Como procurei mostrar com as falas dos policiais-professores, os agentes estatais que estão na ponta da implementação de uma política operam no cotidiano a partir de um pressuposto que converge com a figuração do conflito urbano contemporâneo: a questão da pobreza é uma ameaça em potencial de violência à sociedade; logo, é uma questão de segurança pública. Dessa perspectiva, é possível compreender que as práticas desses agentes nas margens do Estado (DAS; POOLE, 2004) não são falhas. Elas são o resultado de uma confluência de processos, lógicas e julgamentos morais que constituem o Estado e não uma disfunção de seu funcionamento.

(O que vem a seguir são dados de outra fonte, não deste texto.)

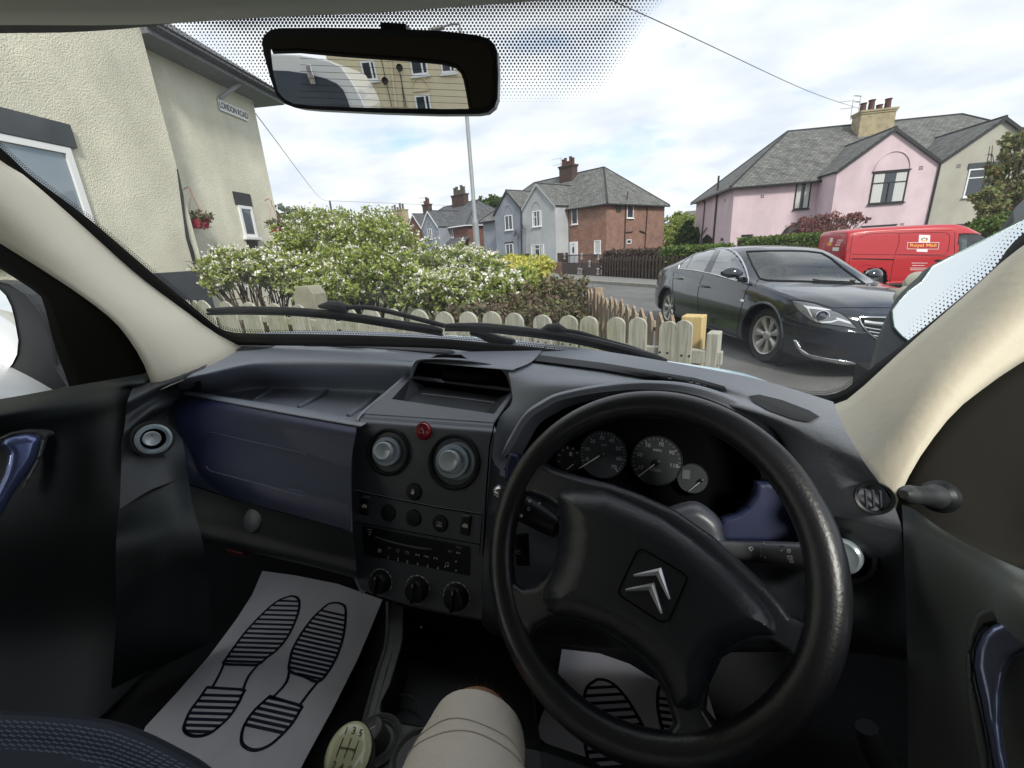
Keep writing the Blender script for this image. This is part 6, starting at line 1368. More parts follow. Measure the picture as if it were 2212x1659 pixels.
# left cheek of the console
b = B(); b.grid(surf([[TP(893, 798), TP(840, 845), TP(788, 890), FP(774, 908), FP(766, 935), FP(758, 1000), FP(757, 1100), FP(766, 1230), FP(786, 1280)], [TP(886, 799, -.004), TP(832, 846, -.004), TP(779, 891, -.004), FP(765, 910, -.006), FP(757, 937, -.006), FP(750, 1000, -.006), FP(749, 1100, -.006), FP(759, 1230, -.006), FP(780, 1284, -.006)], [TP(884, 802, -.05), TP(828, 850, -.06), TP(776, 895, -.07), FP(763, 914, -.08), FP(756, 940, -.08), FP(750, 1002, -.08), FP(750, 1100, -.08), FP(760, 1230, -.08), FP(782, 1284, -.08)]], 50, 4)); b.build('console_edge', DASH, con)
# tray recess
LOWn = T1-TN*.022
def LP_(x, y): return PL(x, y, LOWn, TN)
R4 = [(846, 862), (1067, 894), (1106, 846), (887, 818)]; F4 = [(872, 867), (1048, 893), (1080, 858), (918, 835)]
b = B()
for i in (0, 1, 3): j = (i+1) % 4; b.add([TP(*R4[i]), TP(*R4[j]), LP_(*F4[j]), LP_(*F4[i])], [(0, 1, 2, 3)])
b.add([LP_(*p) for p in F4], [(0, 1, 2, 3)]); B().add([TP(*R4[2]), TP(*R4[3]), LP_(*F4[3]), LP_(*F4[2])], [(0, 1, 2, 3)]).build('tray_back_wall', DEEP, con, smooth=False); b.build('tray', mat('tray_plastic', (.05, .055, .062), .5), con, smooth=False)
ptube('tray_step', [(912, 851), (990, 860), (1068, 870)], [-.262]*3, .002, DASHS, con)
# display hood
HO = TP(887, 818); HNn = Vector((.03, -1, .1)).normalized()
def HPt(x, y, off=0): return PL(x, y, HO, HNn)+HNn*off
arch = [(886, 818), (890, 800), (897, 781), (915, 775), (970, 775), (1035, 781), (1080, 790), (1100, 802), (1112, 820), (1107, 846)]
inn = [(890, 816), (896, 800), (903, 785), (918, 779), (970, 779), (1033, 786), (1072, 794), (1089, 806), (1097, 822), (1104, 845)]
A0_ = [HPt(*p) for p in arch]; I0 = [HPt(*p, -.001) for p in inn]
b = B(); b.grid(surf([I0, [HPt(*p, .003) for p in [((a[0]+c[0])/2, (a[1]+c[1])/2-.6) for a, c in zip(arch, inn)]], A0_, [p+Vector((.0, .05, -.012)) for p in A0_], [p+Vector((.004, .13, -.05)) for p in A0_]], 40, 4)); b.build('display_hood', DASH, con)
b = B(); Bk = [p+Vector((0, .055, 0)) for p in I0]; b.grid([[p+Vector((0, .001, 0)) for p in I0], Bk]); cpt = sum(Bk, Vector())/len(Bk); b.v.append(cpt); n_ = len(Bk); b.f += [(n_+i, n_+i+1, len(b.v)-1) for i in range(n_-1)]
b.f.append((n_, 2*n_-1, len(b.v)-1)); b.build('hood_inside', DEEP, con)
B().poly([HPt(x, y, -.022) for x, y in inn[:1]+inn[1:]], .002, -HNn).build('hood_back', DEEP, con, smooth=False)  # black sheet paints the hood's inner shade over paler surfaces behind
B().poly([HPt(x, y, -.021) for x, y in ((945, 806), (1050, 817), (1050, 838), (945, 826))], .002, HNn).build('display', mat('display_glass', (.008, .009, .012), .1), con, smooth=False)
# air vents
def vent(x, y, r, m, par, fn=FP, nrm=FN, kn=(-.006, 0), extra=False, tag_='air_vent'):
    c = fn(x, y, .002); v = B().lathe(c, nrm, [(r*1.06, -.004), (r*1.05, .003), (r*.98, .0045), (r*.92, .003), (r*.80, -.008), (r*.74, -.02)], 48).build(tag_, m, par)
    B().lathe(c, nrm, [(r*.80, -.012), (r*.4, -.018), (0, -.02)], 40).build('vent_throat', DEEP, v)
    tl = (nrm*.55+(EYE-c).normalized()*.45+Vector((-.04, 0, -.02))).normalized(); c2_ = c+Vector((-.001, 0, .001))
    if extra: B().lathe(c+Vector((.007, 0, .002)), nrm, [(r*.70, -.006), (r*.71, -.002), (r*.66, .0), (r*.5, -.004)], 40).build('vent_ring', SILV, v)
    else: B().lathe(c+Vector((.003, 0, -.002)), nrm, [(r*.69, -.008), (r*.70, -.003), (r*.66, -.002), (r*.5, -.004)], 40).build('vent_ring', SILV, v)
    B().lathe(c2_+tl*.004, tl, [(r*.62, -.002), (r*.625, .003), (r*.60, .006), (r*.47, .003), (r*.43, -.002), (0, -.002)], 44).build('vent_ring', SILV, v)
    k = c2_+tl*.006+Vector((-.004, -.0, .001)); B().lathe(k, tl, [(r*.40, -.004), (r*.40, .007), (r*.375, .011), (r*.33, .0115), (r*.2, .0085), (0, .0075)], 40).build('knob', KNB, v)
    return v
vent(840, 976, .0405, DARKP, con); vent(981, 997, .0455, DARKP, con, extra=True)
ec = D(331, 948, -.312); en = (EYE-ec).normalized()+Vector((.35, 0, 0)); en.normalize()
v = B().lathe(ec, en, [(.036, -.004), (.035, .002), (.031, .002), (.028, -.012)], 40).build('air_vent', DARKP, my)
B().lathe(ec, en, [(.028, -.008), (0, -.012)], 30).build('vent_throat', DEEP, v)
B().lathe(ec+en*.003, en, [(.029, .0), (.0295, .003), (.025, .004), (.0205, .001), (.02, -.003)], 40).build('vent_ring', SILV, v)
B().lathe(ec+en*.006+Vector((-.008, 0, .0)), en, [(.014, -.006), (.0145, .010), (.013, .014), (.007, .011), (0, .0105)], 30).build('knob', KNB, v)
B().tube([ec+en*.004+Vector((.004, 0, .012)), ec+en*.012+Vector((-.006, 0, .006))], .002, 6).build('knob_arm', SILV, v)
# demister outlets at both ends of the dash
sp = D(318, 848, -.243); sn_ = (EYE-sp).normalized(); b = B()
pts = [P(x, y, (sp-EYE).dot(fw)-.006) for x, y in ((303, 864), (303, 852), (312, 838), (327, 832), (329, 840), (322, 853), (312, 863))]; b.poly(pts, .004, sn_).build('side_demister', DEEP, my, smooth=False)
# hazard, lock, small switches
def btn(x, y, rpx, m, h=.004, name='switch', par=con, fn=FP, nr=FN):
    c = fn(x, y, .0); d_ = (c-EYE).dot(fw); r = rpx*d_/F; o = B().lathe(c, nr, [(r*1.12, .0), (r*1.1, .001), (r*1.02, .0005), (r, h*.7), (r*.93, h), (r*.5, h+.0006), (0, h+.0008)], 32).build(name, m, par); return o, c+nr*(h+.0015), r
hz, hc_, hr = btn(915.5, 931, 18, REDB, .007, 'hazard_button')
fr = (FP(960, 1000)-FP(860, 982)).normalized(); fu = FN.cross(fr)
def fpt(c, a, b_): return c+fr*a+fu*b_
B().tube([fpt(hc_, hr*.42*math.cos(t), hr*.42*math.sin(t)) for t in (math.pi/2, math.pi*7/6, math.pi*11/6)], .0007, 5, closed=True).build('warning_triangle', mat('triangle_white', (.85, .6, .6), .4), hz)
lk, lc, lr = btn(895, 1062, 17, DARKP, .004)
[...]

Nessa empreitada para conter o conflito urbano violento, a grande aposta dos policiais- professores era combinar ações sociais – como os projetos – e de repressão. Para tanto, era preciso identificar as características da comunidade e, então, transformá-las para impedir que a pobreza se tornasse crime e violência. Era preciso ganhar mentes e corpos, mudando a cultura da comunidade, a família desestruturada, a falta de vontade individual e a falta de Estado. Todavia, se a transformação social não vinha, se os projetos se esvaziavam, se a questão da violência continuava ou piorava, onde estaria o problema? Para os policiais-professores, a falta de efetividade de suas ações era um indicativo da gravidade e profundidade das características da comunidade, que insistiam em persistir. Para eles, não havia nenhuma ligação com o desenho das políticas, com a histórica relação entre polícia e comunidades ou com os modos como essas ações eram implementadas. O fracasso dos projetos passa a funcionar como um indicativo e uma justificativa para a manutenção e continuidade dos projetos. Parece-me que esse raciocínio perpassa uma diversidade de políticas junto a populações e territórios de pobreza, na medida em que se consolidou um discurso de responsabilização individual.
Tal raciocínio é possível tanto pela vinculação direta e automática entre pobreza e violência como pelo apagamento das dimensões estruturais da pobreza e da desigualdade. A convergência entre esses dois discursos hegemônicos sobre a pobreza permite que as ideias de universalização de direitos, garantia de acesso a serviços públicos e condições de vida digna também desapareçam do debate, uma vez que o centro e o responsável por sua situação é o próprio indivíduo, com sua família desestruturada e sua cultura. Não há uma problematização acerca do fato de as estratégias, pressupostos e formas de intervenção se pautarem em discursos individualizantes e de gestão. Nem se considera a possibilidade de serem diferentes.
Desse modo, toda essa atuação social passa a ser, fundamentalmente, uma questão de segurança pública. Essa invasão do social pela segurança opera como uma resposta às demandas por soluções para o conflito urbano contemporâneo, no qual a questão da pobreza se torna, cada vez mais, como já dito, uma questão de violência e, consequentemente, de segurança pública e de polícia. Tal invasão responde às demandas por repressão, isolamento e reforça as próprias demandas, na medida em que opera a partir dessa mesma lógica, conferindo materialidade a ela.
Nessa lógica, os projetos dos policiais-professores na Cidade de Deus faziam todo sentido, porque se tratava não de menos segurança, mas de outras formas de fazer e produzir segurança, o que significava maior possibilidade de controle, de disciplina, de produção de ordem e de sujeitos. (FOUCAULT, 2000).